Le droit du travail ne peut plus pleinement rendre justice à la réalité du travail d’aujourd’hui.
On objecte volontiers à la flexibilisation des horaires de travail qu’elle pourrait soumettre les travailleurs à une pression les obligeant à travailler plus longtemps et à être joignables à tout moment. Souvent même, on entend dire que la loi protège ainsi les travailleurs d’eux-mêmes. Cette argumentation est inconvenante à bien des égards. Travailler de manière flexible ne signifie pas travailler plus, mais avoir simplement plus de liberté pour décider où et quand travailler et quand faire une pause.
Les pauses obligatoires et la durée maximale de travail hebdomadaire empêchent déjà de travailler trop longtemps. Une enquête de l‘OFS souligne que le temps de travail annuel par personne active n’a pas augmenté sur ces dix dernières années, mais qu’il a, au contraire, nettement diminué. De même, plus de flexibilité ne veut pas dire que les travailleurs doivent être joignables 24 heures sur 24, ce qui déjà n’est pas le cas avec la loi actuelle sur le travail. Enfin, travailler dans un cadre souple ne signifie pas non plus travailler sans protection. Aujourd’hui, les employeurs sont tenus, au titre de l’obligation légale d’assistance, de veiller à protéger la santé de leurs employés. Ipso facto, ils doivent prendre des mesures pour que la charge de travail ne soit pas trop forte. La flexibilisation du temps de travail ne change rien à cette obligation. Car il n’est pas dans l’intérêt de l’employeur que ses employés se surmènent, puisqu’il devrait alors s’accommoder d’éventuelles absences au travail.

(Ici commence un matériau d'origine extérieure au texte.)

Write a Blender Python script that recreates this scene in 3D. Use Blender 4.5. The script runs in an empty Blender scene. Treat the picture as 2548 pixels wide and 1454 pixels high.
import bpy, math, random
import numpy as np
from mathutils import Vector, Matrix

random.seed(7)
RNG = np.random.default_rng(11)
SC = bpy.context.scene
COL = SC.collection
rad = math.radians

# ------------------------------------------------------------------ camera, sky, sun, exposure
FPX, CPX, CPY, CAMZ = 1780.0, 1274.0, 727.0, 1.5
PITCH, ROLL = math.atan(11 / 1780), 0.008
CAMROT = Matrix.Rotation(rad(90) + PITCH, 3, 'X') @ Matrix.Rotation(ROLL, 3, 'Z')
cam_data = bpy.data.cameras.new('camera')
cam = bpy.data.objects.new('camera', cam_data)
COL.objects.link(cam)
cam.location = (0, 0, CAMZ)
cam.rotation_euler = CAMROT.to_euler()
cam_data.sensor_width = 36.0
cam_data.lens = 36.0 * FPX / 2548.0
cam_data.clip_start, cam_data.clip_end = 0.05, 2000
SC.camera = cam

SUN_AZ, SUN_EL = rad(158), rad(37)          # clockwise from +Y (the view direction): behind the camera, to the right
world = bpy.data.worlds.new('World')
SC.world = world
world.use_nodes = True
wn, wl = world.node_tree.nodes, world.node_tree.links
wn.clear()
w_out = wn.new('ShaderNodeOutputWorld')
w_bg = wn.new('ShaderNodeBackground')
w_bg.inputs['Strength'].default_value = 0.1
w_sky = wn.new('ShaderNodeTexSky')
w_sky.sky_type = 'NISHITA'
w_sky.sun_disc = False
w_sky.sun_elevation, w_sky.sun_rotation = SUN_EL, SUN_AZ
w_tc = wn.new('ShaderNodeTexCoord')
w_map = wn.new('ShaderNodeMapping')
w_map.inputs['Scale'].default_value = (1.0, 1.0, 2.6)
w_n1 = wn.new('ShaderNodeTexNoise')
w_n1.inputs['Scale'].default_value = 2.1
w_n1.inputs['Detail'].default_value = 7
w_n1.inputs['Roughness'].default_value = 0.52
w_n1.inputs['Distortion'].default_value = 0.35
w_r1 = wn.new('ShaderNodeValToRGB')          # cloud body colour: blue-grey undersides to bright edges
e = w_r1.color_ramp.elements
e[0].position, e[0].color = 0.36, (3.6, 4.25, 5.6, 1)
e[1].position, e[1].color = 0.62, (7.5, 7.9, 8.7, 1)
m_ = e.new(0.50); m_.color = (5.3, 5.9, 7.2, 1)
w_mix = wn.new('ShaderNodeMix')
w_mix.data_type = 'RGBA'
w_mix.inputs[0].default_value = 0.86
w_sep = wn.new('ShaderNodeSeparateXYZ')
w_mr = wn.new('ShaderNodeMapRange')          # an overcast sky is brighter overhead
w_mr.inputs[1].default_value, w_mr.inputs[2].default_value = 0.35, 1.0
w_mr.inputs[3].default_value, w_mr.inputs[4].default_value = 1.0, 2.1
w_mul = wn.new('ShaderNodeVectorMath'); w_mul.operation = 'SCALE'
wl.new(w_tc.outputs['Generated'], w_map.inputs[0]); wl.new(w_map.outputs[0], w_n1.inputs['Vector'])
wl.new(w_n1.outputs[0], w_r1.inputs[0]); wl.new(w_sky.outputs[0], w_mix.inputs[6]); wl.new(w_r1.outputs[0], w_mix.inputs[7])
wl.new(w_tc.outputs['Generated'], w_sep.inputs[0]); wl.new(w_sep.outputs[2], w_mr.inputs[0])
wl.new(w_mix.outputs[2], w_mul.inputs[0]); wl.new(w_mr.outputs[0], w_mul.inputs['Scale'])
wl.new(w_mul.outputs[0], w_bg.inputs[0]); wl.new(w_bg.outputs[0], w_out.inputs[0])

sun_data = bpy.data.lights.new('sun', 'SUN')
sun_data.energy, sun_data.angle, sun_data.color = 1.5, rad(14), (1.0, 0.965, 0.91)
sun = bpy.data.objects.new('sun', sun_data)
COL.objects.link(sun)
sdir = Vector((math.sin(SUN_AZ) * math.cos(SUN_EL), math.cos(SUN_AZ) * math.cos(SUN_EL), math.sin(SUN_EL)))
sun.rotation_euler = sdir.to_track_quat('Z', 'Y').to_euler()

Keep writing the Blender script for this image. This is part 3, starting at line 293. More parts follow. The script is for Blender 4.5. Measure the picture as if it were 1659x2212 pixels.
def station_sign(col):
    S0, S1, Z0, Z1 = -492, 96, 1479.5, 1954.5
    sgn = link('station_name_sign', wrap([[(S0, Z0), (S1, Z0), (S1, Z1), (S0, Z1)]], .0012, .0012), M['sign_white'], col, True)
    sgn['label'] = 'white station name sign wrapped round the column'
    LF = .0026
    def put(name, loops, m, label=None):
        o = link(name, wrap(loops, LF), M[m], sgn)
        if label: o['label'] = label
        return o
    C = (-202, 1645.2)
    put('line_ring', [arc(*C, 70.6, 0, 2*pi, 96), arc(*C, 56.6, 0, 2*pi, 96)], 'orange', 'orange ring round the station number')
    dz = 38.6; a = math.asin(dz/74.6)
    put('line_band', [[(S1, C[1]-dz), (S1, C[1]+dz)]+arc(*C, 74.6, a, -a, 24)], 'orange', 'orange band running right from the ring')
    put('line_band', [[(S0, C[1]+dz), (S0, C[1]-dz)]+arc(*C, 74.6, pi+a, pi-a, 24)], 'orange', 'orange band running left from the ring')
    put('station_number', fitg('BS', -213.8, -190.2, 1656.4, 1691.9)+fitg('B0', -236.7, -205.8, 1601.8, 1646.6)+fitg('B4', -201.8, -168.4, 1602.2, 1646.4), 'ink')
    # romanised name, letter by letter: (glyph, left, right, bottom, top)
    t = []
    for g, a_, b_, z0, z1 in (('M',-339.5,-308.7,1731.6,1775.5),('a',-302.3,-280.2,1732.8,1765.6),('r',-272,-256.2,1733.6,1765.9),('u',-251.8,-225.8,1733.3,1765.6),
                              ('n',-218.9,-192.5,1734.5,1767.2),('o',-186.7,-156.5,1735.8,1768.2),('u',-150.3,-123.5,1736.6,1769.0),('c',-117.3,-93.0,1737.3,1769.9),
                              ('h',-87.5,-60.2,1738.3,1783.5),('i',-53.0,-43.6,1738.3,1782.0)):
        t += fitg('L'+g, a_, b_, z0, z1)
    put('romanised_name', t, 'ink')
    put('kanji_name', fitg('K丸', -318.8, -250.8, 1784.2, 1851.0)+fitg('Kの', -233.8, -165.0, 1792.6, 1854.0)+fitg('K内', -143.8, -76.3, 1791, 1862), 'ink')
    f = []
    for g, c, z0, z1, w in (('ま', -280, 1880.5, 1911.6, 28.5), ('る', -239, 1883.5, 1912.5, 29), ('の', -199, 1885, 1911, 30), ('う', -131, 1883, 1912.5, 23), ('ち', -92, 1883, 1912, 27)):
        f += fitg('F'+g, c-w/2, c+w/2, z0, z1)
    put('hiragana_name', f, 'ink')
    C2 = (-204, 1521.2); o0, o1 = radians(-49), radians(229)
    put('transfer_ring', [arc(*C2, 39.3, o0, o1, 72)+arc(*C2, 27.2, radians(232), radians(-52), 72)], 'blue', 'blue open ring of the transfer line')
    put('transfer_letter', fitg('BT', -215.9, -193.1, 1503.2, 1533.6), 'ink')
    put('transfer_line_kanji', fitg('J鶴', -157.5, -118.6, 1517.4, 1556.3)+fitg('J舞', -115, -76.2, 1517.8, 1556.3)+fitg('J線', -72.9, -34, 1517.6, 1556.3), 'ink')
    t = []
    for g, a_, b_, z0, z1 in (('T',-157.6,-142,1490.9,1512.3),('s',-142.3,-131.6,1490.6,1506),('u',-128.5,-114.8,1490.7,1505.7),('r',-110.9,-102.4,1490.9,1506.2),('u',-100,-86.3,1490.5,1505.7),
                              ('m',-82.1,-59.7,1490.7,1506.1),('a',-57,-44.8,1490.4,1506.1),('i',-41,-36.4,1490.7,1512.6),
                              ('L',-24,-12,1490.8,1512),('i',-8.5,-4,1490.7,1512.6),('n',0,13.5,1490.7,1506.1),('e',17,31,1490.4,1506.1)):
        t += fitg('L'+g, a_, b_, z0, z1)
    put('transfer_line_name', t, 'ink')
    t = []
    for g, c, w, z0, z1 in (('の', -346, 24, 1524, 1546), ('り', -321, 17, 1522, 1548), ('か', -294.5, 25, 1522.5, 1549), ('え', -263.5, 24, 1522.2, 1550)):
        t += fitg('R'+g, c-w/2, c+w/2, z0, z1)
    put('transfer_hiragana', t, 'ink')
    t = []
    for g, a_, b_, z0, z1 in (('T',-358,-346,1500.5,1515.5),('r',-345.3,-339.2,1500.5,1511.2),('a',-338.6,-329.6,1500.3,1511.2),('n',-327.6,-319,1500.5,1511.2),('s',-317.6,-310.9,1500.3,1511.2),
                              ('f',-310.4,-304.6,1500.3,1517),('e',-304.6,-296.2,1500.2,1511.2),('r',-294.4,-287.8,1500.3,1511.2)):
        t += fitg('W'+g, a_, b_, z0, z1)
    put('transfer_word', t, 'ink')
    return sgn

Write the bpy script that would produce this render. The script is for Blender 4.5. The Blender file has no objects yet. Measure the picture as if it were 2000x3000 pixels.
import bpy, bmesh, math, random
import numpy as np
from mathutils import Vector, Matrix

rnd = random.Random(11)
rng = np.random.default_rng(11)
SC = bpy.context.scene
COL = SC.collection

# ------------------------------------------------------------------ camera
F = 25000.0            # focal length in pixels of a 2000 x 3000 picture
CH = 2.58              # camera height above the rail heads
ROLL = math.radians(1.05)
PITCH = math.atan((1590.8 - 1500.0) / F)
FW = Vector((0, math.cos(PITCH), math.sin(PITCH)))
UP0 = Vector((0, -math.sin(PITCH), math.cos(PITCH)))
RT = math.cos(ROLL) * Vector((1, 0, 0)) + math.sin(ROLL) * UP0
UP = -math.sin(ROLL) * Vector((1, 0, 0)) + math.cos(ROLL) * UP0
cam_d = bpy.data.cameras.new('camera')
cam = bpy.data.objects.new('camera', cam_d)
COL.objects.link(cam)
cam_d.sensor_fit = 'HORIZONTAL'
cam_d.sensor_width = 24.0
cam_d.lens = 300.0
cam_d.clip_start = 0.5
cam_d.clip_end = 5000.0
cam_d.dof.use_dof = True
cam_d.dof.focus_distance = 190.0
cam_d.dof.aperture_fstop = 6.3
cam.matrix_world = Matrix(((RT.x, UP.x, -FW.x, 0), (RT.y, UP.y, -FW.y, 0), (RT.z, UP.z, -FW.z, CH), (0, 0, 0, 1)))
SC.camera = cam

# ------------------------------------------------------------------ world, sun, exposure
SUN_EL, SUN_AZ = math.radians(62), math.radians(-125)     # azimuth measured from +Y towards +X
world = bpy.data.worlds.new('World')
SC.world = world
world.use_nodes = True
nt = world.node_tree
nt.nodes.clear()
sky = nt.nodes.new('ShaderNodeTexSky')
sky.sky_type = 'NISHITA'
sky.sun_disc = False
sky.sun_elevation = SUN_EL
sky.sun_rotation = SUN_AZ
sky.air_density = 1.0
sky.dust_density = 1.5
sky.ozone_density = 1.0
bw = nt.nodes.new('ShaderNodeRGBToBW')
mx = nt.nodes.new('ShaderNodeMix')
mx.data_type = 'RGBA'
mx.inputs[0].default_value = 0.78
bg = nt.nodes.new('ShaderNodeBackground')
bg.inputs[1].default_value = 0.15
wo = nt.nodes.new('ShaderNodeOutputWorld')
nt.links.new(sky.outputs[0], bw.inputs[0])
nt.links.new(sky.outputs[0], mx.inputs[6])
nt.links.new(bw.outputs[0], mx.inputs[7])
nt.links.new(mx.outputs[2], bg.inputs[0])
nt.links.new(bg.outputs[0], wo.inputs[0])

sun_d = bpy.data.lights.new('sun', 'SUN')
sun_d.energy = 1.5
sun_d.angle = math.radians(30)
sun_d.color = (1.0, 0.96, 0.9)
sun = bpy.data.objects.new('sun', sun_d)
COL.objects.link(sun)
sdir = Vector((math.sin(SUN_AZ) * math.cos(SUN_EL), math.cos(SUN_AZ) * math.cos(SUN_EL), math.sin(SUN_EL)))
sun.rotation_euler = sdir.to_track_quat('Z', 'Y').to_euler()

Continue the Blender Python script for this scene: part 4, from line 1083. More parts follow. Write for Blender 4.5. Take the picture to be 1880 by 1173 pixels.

Aucun travailleur ne doit pouvoir être contraint à une gestion plus flexible de ses horaires de travail. Celle-ci doit plutôt s’établir sur la confiance et d’un commun accord entre l’employeur et l’employé, afin de répondre aux besoins des deux parties. A l’avenir également, les horaires de travail flexibles ne seront possibles que dans certaines professions – sans être non plus souhaités par tous les travailleurs. Mais le fait est que le désir d’une plus grande flexibilité dans l’organisation du temps de travail est bien réel aujourd’hui et qu’il continuera de se renforcer.
Il faut tenir compte de cette évolution. Avec des horaires de travail plus flexibles, les entreprises pourraient notamment accroître leur attractivité en améliorant sensiblement l’articulation famille-travail. L’assouplissement des horaires de travail peut également contribuer à atténuer la pénurie de main-d’œuvre. Celle-ci devient en effet de plus en plus douloureuse: en juin 2022, selon l’Office fédéral de la statistique, il y a eu pour la première fois plus de 100’000 postes vacants en Suisse. Dans la recherche de remèdes possibles, la mise en valeur du potentiel de main-d’œuvre indigène est au cœur de toutes les attentions. Pour en tirer encore un meilleur parti, il appartient aussi aux employeurs de rendre le travail le plus attrayant possible. Des horaires de travail plus flexibles permettant aux personnels de mieux concilier vie professionnelle et vie privée peuvent jouer un rôle décisif en facilitant l’entrée sur le marché du travail ou l’augmentation du taux d’occupation. Les employeurs ne peuvent et ne veulent plus se permettre de laisser des personnes actives à l’écart du marché du travail à cause de dispositions légales rigides.